The C++ Graph Classes: A Tutorial - Graph(C++) and Graph_alg(C++)

Vertex Traversal Support

In many Graph applications, it is necessary to know whether a Vertex has been processed by an algorithm which is traversing or ``visiting'' Vertices for some purpose (such as changing the value in a user-defined data member). Examples of such traversals are the dfs and bfs algorithms that are included in the accompanying Graph Algorithms package (discussed in detail in the section, ``Traversals''. Often, though, you will need to create Vertex-processing algorithms that are specific to your application.

Two kinds of ``marks'' are defined to indicate whether a Vertex has been processed. One mark simply indicates that the Vertex has been processed: this mark is known in the Graph package as a ``visited'' mark. The other mark leaves an integer value at the Vertex: this mark is known as a ``val'' mark.

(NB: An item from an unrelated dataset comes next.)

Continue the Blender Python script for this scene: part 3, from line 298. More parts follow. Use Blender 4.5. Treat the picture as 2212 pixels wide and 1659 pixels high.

When only one such algorithm takes place at a given time, then the following Vertex member functions are defined for both the generic and user-derived Vertex types to change the value of these marks:

       int set_visited();
           // sets the visited mark at this Vertex to 1
       int reset_visited();
           // resets the visited mark at this Vertex to 0
       int set_val(int value);
           // sets the val mark at this Vertex to the
           // given value

and to test the value of these marks:

       int visited();
           // tests whether this Vertex has been visited
           // (initially 0)
       int val();
           // returns the val mark associated with this
           // Vertex (initially 0)

Then, for a given Vertex v, these functions could be used in the following way:

       /* a user-defined Vertex processing algorithm that
          identifies Vertices with in edges */
       void my_alg(Mygraph& g) {
           Set_of_piter<Myvertex> si (g.vertices());
           Myvertex* v;
           while (v =
               if (v.in_edges().size()) //v has in edges
           //later in the code
               // we have to remove the in edges
               // for some reason
           if (v.val()) ... ; // if this v used to have in
                              // edges ...

Note that in this case, although we could have used set_visited instead of set_val to mark each myvertex that used to have in edges, a visit mark traditionally indicates that a Vertex has been ``touched'', while a val mark has no such prior meaning. Thus, here it is more appropriate to use val.

After an algorithm has terminated, two non-member functions are defined in the Graph package to assist in zeroing out the visited and val marks:

       reset_visited(Set_of_p<Vertex>& vset);
       reset_val(Set_of_p<Vertex>& vset);

to be used with the set of Vertices, vset, which had undergone processing.

Now, consider the case when more than one algorithm may be processing Vertices concurrently. For instance, the dfs and bfs algorithms both take an optional function pointer: the called function may in turn be another Vertex-processing algorithm!

The Graph package defines versions of the above member (and non-member) functions which take a Ticket as a parameter. Each Ticket is unique, and is allocated a unique place in the Vertex for marking. Thus, when using different Tickets, the marks from different algorithms will not collide.

Two kinds of Tickets for a Vertex are defined: a Vis_v_ticket, which can be used in giving a visit mark to a Vertex; and a Val_v_ticket, which can be used in giving a val mark to a Vertex.

A Ticket is obtained by invoking either of

       Vis_v_ticket vis_v_t = Vertex::get_vis_v_ticket();
       Val_v_ticket val_v_t = Vertex::get_val_v_ticket();

depending on which kind of mark the algorithm will use, visited or val. Note that these member functions are not specific to a Vertex, since the pool of Tickets must be common to all Vertices (to ensure the elimination of collisions). A continuous supply of Tickets is available until memory is exhausted.

Once the Ticket is obtained, it can be used in versions of the member and non-member functions described above which expect a Ticket parameter:

       int set_visited(const Vis_v_ticket& vis_v_t);
       int reset_visited(const Vis_v_ticket& vis_v_t);
       int visited(const Vis_v_ticket& vis_v_t);
       int set_val(const Val_v_ticket& val_v_t, int value);
       int val(const Val_v_ticket& val_v_t);
       reset_visited(const Vis_v_ticket& vis_v_t,
           Set_of_p<Vertex>& vset);
       reset_val(const Val_v_ticket& val_v_t,
           Set_of_p<Vertex>& vset);

When an algorithm has finished processing, its Ticket should be returned to its respective pool using one of the following two functions:

       Vertex::free_vis_v_ticket(Vis_v_ticket& vis_v_t);
           // for Vis_v_tickets
       Vertex::free_val_v_ticket(Val_v_ticket& val_v_t);
           // for Val_v_tickets

Here is an example of their use, given Vertex v:

       Vis_v_ticket vvt = Vertex::get_vis_v_ticket();
       if (v.visited(vvt)) ... ;

Edges have all the same traversal support capabilities, with both Ticket and non-Ticket versions.